At this point, pay attention to the fact that $$ \bbox[lightyellow] { \pi _{\,k} = {{k - 1} \over n}\quad \quad \mu _{\,k} = 1 - \pi _{\,k} = {{n - \left( {k - 1} \right)} \over n} }$$

are transitional probabilities, i.e. conditional probabilities, and precisely:
- $\pi _{\,k}$ is the prob. of having a "hit" at the $k$-th toss, given that you did not have any hit before;
- $\mu _{\,k}$ is the prob. of not having a "hit" at the $k$-th toss, given that you did not have any hit before.
while $p_k$ and $q_k$ are the overall probabilities that, starting with all bins empty,
- we have a hit at (exactly) the $k$-th toss ($p_k$);
- we have (exactly) $k$ one-ball bins at the $k$-th toss, i.e. no hit up to that toss ($q_k$);

Thus it shall be made clear that
- $\pi_k \ne p_k$ and $\mu_k \ne q_k$ notwithstanding that in the first two tosses they coincide;
- $q_k \ne 1-p_k$, because $1-p_k$ is the probability to have a hit at a toss different from $k$, while $1-q_k$ is the probability to have a hit after the $k$-th toss;

So $$ \left\{ \matrix{ q_{\,3} = \mu _{\,1} \mu _{\,2} \mu _{\,3} = \left( {1 - \pi _{\,1} } \right)\left( {1 - \pi _{\,2} } \right)\left( {1 - \pi _{\,3} } \right) = q_{\,2} \left( {1 - \pi _{\,3} } \right) = \hfill \cr = {{n\left( {n - 1} \right)\left( {n - 2} \right)} \over {n^{\,3} }} = {{n^{\,\underline {\,3\,} } } \over {n^{\,3} }} \hfill \cr p_{\,3} = \left( {1 - \pi _{\,2} } \right)\pi _{\,3} = \left( {1 - \pi _{\,1} } \right)\left( {1 - \pi _{\,2} } \right)\pi _{\,3} = q_{\,2} \pi _{\,3} = \hfill \cr = q_{\,2} - q_{\,3} = {{n - 1} \over n}{2 \over n} \hfill \cr p_{\,3} \quad \ne \quad 1 - q_{\,3} \hfill \cr} \right. $$ and in general $$ \bbox[lightyellow] { \left\{ \matrix{ q_{\,k} = {{n^{\,\underline {\,k\,} } } \over {n^{\,k} }}\quad \left| {\;0 \le k} \right. \hfill \cr p_{\,k} = q_{\,k - 1} - q_{\,k} = q_{\,k - 1} {{k - 1} \over n} = {{\left( {k - 1} \right)\,n^{\,\underline {\,k - 1\,} } } \over {n^{\,k} }}\quad \left| {\;1 \le k} \right. \hfill \cr} \right. }$$ where $x^{\,\underline {\,k\,} }$ represents the Falling Factorial

From that we obtain $$ \left\{ \matrix{ q_{\,0} = q_{\,1} = 1 \hfill \cr q_{\,m} = 0\quad \left| {\;n < m} \right. \hfill \cr \sum\limits_{1\, \le \;k} {p_{\,k} } = \sum\limits_{1\, \le \;k\; \le \,n + 1} {p_{\,k} } = \sum\limits_{1\, \le \;k\; \le \,n + 1} {\left( {q_{\,k - 1} - q_{\,k} } \right)} = q_{\,0} - q_{\,n + 1} = 1 \hfill \cr} \right. $$ since it is clear that at toss $n+1$ we have a hit for sure, if we did not have before ($\pi_{n+1}=1$).

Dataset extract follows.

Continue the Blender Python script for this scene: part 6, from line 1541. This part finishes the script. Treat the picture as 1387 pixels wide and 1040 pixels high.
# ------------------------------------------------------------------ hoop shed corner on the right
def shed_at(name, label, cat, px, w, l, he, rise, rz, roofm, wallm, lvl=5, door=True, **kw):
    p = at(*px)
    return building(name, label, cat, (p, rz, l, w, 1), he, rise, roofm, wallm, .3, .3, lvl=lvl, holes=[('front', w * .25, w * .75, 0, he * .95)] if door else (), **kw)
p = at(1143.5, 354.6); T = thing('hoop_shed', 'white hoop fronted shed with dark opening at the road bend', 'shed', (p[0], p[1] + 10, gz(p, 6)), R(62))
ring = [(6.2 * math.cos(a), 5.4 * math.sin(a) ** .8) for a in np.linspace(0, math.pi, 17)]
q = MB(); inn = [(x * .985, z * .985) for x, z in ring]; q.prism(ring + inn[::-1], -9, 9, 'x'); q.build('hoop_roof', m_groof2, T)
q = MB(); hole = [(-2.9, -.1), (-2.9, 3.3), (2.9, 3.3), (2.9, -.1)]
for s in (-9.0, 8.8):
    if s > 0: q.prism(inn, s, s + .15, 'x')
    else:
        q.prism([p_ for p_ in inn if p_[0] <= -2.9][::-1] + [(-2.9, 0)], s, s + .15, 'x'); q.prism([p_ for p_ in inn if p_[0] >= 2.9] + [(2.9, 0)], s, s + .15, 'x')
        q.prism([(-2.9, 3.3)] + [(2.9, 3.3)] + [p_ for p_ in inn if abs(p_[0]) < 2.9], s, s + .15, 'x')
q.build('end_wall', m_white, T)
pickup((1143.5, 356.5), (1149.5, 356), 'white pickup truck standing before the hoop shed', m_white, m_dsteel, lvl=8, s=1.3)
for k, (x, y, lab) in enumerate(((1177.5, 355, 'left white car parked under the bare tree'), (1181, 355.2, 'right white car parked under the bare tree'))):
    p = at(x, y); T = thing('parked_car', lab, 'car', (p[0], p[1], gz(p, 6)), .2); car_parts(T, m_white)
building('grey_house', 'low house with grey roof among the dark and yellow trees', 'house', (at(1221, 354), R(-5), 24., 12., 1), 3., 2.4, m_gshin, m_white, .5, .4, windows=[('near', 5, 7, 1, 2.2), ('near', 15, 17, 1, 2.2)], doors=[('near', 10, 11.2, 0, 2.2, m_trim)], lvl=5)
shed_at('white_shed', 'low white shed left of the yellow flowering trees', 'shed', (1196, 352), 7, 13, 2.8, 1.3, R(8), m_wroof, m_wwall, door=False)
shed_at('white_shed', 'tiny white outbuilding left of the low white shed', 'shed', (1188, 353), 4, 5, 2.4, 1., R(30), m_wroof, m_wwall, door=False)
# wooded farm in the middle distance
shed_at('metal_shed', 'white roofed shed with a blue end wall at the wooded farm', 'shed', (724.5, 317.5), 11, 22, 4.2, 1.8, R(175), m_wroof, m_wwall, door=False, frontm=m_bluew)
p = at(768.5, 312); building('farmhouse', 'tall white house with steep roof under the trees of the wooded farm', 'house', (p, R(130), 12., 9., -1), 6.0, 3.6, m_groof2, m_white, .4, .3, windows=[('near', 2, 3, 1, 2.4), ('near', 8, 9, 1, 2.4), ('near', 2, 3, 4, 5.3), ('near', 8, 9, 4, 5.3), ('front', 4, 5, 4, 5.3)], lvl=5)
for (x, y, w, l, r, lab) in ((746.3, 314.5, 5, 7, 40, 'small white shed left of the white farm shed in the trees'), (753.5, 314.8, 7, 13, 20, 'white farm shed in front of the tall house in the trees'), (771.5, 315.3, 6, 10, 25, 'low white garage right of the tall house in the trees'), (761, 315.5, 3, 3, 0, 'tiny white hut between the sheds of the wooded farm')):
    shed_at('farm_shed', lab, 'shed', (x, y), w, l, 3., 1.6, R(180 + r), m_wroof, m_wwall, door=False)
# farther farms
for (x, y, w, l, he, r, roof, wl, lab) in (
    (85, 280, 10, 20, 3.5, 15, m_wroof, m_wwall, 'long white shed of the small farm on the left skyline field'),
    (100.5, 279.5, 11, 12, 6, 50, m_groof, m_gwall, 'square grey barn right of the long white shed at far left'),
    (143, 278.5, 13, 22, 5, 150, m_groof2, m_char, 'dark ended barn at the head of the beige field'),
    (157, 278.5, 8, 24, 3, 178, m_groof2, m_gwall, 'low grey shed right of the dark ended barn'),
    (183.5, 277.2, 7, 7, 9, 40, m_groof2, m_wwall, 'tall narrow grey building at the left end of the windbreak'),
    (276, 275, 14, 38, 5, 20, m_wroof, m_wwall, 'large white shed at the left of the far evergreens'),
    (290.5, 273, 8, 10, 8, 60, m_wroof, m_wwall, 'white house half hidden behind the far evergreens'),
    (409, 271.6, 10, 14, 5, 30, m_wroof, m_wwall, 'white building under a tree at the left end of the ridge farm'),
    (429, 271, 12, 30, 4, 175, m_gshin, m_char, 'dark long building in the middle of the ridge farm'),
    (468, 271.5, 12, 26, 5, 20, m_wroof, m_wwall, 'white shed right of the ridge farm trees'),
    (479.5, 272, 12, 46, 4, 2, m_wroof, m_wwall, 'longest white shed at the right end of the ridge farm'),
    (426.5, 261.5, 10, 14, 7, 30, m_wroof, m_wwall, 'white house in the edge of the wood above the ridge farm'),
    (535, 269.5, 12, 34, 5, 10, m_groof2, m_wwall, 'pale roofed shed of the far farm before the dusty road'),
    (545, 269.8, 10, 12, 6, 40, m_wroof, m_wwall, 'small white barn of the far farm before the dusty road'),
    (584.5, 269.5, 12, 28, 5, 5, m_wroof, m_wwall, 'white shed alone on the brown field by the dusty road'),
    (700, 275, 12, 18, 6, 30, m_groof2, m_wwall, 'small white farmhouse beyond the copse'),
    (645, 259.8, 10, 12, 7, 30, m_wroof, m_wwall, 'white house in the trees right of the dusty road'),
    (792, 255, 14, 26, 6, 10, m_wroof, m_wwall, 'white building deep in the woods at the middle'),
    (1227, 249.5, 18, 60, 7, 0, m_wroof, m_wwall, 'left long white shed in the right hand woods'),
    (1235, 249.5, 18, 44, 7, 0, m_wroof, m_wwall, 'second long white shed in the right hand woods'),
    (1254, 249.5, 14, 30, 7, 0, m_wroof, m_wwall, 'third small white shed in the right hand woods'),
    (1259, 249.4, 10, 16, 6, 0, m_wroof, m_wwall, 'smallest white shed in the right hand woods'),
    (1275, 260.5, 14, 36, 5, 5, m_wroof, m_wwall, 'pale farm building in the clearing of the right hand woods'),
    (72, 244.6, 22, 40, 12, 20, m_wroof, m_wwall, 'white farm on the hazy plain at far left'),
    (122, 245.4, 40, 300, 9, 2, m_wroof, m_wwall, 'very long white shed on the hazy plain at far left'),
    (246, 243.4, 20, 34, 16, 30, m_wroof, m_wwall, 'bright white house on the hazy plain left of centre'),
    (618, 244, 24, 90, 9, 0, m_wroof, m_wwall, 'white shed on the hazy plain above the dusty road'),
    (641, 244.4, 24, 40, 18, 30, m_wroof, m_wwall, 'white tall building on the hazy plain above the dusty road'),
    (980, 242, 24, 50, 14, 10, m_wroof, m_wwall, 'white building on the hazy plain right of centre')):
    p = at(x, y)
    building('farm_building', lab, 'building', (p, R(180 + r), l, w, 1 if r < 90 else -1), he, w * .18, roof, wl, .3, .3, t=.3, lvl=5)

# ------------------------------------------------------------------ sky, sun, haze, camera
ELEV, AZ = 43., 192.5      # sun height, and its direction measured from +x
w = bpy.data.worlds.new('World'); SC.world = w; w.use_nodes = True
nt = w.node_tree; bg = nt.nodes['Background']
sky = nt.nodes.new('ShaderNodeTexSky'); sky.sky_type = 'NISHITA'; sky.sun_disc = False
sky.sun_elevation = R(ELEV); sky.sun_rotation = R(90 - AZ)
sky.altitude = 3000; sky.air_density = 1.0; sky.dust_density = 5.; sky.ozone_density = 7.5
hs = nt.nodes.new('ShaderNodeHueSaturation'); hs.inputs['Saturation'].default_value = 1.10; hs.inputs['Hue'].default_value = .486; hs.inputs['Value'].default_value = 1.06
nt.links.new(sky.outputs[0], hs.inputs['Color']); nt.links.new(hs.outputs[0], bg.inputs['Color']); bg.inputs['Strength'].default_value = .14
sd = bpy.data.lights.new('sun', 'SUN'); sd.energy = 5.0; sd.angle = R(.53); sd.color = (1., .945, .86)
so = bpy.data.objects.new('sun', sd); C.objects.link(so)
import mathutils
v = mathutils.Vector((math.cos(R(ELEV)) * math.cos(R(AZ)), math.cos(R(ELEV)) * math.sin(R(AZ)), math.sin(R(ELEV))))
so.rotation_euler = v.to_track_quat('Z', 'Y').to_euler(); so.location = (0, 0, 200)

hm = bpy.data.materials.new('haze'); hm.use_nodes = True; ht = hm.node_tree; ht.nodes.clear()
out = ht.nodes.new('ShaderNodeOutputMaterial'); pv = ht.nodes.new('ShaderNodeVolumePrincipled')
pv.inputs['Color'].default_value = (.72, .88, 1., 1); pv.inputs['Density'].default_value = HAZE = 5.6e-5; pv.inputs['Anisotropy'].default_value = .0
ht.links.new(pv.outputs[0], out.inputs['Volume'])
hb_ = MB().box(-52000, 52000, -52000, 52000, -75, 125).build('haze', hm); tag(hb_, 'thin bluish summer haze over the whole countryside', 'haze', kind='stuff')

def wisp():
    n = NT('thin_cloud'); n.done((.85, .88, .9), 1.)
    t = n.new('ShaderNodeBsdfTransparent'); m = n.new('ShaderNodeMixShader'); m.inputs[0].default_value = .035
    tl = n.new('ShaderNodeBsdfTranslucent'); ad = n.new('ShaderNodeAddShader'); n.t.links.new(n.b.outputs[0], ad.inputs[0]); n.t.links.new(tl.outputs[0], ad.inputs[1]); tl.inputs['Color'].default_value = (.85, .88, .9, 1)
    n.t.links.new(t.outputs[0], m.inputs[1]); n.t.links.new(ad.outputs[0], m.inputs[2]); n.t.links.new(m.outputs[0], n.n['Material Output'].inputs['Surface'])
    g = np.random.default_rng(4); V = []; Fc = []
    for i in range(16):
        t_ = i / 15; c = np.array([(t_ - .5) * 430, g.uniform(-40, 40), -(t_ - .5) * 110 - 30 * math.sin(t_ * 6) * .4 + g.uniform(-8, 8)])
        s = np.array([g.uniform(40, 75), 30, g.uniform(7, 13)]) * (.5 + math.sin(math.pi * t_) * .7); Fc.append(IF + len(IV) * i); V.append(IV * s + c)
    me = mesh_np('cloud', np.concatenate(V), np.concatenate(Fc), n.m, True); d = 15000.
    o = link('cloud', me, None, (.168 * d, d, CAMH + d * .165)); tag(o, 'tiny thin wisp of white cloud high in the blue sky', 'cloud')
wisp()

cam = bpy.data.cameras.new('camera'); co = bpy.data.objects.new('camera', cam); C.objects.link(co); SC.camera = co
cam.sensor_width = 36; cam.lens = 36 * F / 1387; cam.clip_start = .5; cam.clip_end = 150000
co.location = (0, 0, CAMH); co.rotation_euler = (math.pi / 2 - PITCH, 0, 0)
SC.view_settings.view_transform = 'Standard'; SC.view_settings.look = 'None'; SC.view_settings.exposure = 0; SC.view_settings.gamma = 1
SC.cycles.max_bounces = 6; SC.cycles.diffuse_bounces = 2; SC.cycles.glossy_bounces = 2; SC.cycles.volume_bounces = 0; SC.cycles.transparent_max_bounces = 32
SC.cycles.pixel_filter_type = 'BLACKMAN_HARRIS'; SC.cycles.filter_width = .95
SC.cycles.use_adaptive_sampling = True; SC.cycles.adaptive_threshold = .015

Coming to the computation of the expected value, we have $$ \bbox[lightyellow] { \eqalign{ & E(k;\,n) = \sum\limits_{1\, \le \;k\; \le \,n + 1} {k\,p(k,n)} = \sum\limits_{1\, \le \;k\; \le \,n + 1} {\,{{k\left( {k - 1} \right)\,n^{\,\underline {\,k - 1\,} } } \over {n^{\,k} }}} = \cr & = \sum\limits_{1\, \le \;k\; \le \,n + 1} {\left( {k\,q(k - 1,n) - k\,q(k,n)} \right)} = \cr & = \sum\limits_{1\, \le \;k\; \le \,n + 1} {\left( {\left( {k - 1} \right)\,q(k - 1,n) - k\,q(k,n) + q(k - 1,n)} \right)} = \cr & = - \left( {n + 1} \right)q(n + 1,n) + \sum\limits_{1\, \le \;k\; \le \,n + 1} {q(k - 1,n)} = \sum\limits_{0\, \le \;k\; \le \,n} {q(k,n)} \cr} }$$ where the change of notation is obvious.
It coincides with answer already given by C. Blatter.

Now, $q(k,n)$ can be written as $$ q(k,n) = {{\,n^{\,\underline {\,k\,} } } \over {n^{\,k} }} = k!\left( \matrix{ n \cr k \cr} \right)\left( {{1 \over n}} \right)^{\,k} = \prod\limits_{0\, \le \;j\; \le \,k - 1} {\left( {1 - {j \over n}} \right)} = {{\,\Gamma (n + 1)} \over {n^{\,k} \,\Gamma (n - k + 1)}} $$ but unfortunately I could not find (and doubt there is) a closed formula for the sum.

An asymptotic approximation for large $n$ could however be constructed, following various approaches, depending on the goals that you may have.